Kenneth Branagh joins Oppenheimer
Kenneth Branagh will also be joining the Oppenheimer cast in an undisclosed role yet. Nolan and Branagh are no strangers to each other, with the two previously working together on Belfast and Tenet. Belfast got Branagh an Academy Award nomination for directing, writing, and producing. The first look also arrives as Universal and Syncopy have announced principal photography for the film.
The cast has so far continued to flourish, with more additions over the past two months including Jack Quaid (The Boys), Florence Pugh, Dane DeHaan, Matthew Modine, and Josh Hartnett. Other cast members also include Robert Downey Jr., Michael Angarano, Emily Blunt, Dylan Arnold, Benny Safdie, Matt Damon, Rami Malek, David Krumholtz, and Alden Ehrenreich.

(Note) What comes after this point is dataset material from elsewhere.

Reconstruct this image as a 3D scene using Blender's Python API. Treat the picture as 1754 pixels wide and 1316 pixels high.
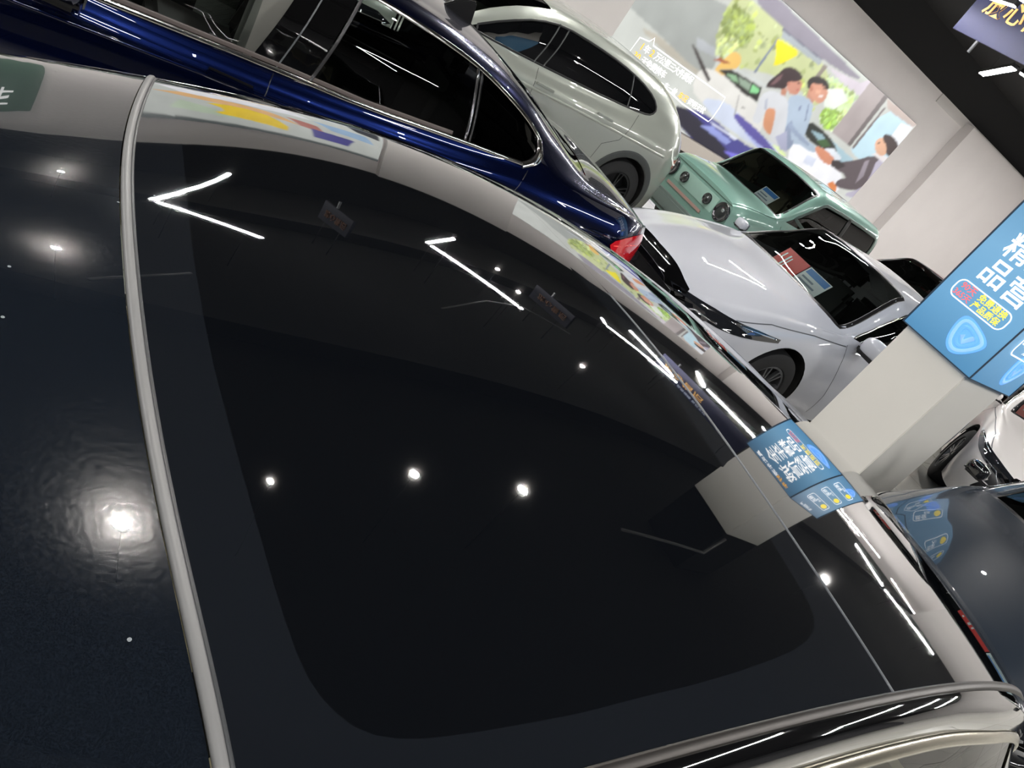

The film will be opening on July 21, 2023, and Oppenheimer is based on the Pulitzer Prize-winning novel by Kai Bird and Martin J. Sherwin, titled, American Prometheus: The Triumph and Tragedy of J. Robert Oppenheimer. You may read the description from the book below:
American Prometheus is the first full-scale biography of J. Robert Oppenheimer, “father of the atomic bomb,” the brilliant, charismatic physicist who led the effort to capture the awesome fire of the sun for his country in time of war. Immediately after Hiroshima, he became the most famous scientist of his generation-one of the iconic figures of the twentieth century, the embodiment of modern man confronting the consequences of scientific progress.
He was the author of a radical proposal to place international controls over atomic materials-an idea that is still relevant today. He opposed the development of the hydrogen bomb and criticized the Air Force’s plans to fight an infinitely dangerous nuclear war. In the now almost-forgotten hysteria of the early 1950s, his ideas were anathema to powerful advocates of a massive nuclear buildup, and, in response, Atomic Energy Commission chairman Lewis Strauss, Superbomb advocate Edward Teller and FBI director J. Edgar Hoover worked behind the scenes to have a hearing board find that Oppenheimer could not be trusted with America’s nuclear secrets.
We follow him from his earliest education at the turn of the twentieth century at New York City’s Ethical Culture School, through personal crises at Harvard and Cambridge universities. Then to Germany, where he studied quantum physics with the world’s most accomplished theorists; and to Berkeley, California, where he established, during the 1930s, the leading American school of theoretical physics, and where he became deeply involved with social justice causes and their advocates, many of whom were communists. Then to Los Alamos, New Mexico, where he transformed a bleak mesa into the world’s most potent nuclear weapons laboratory-and where he himself was transformed. And finally, to the Institute for Advanced Study in Princeton, which he directed from 1947 to 1966.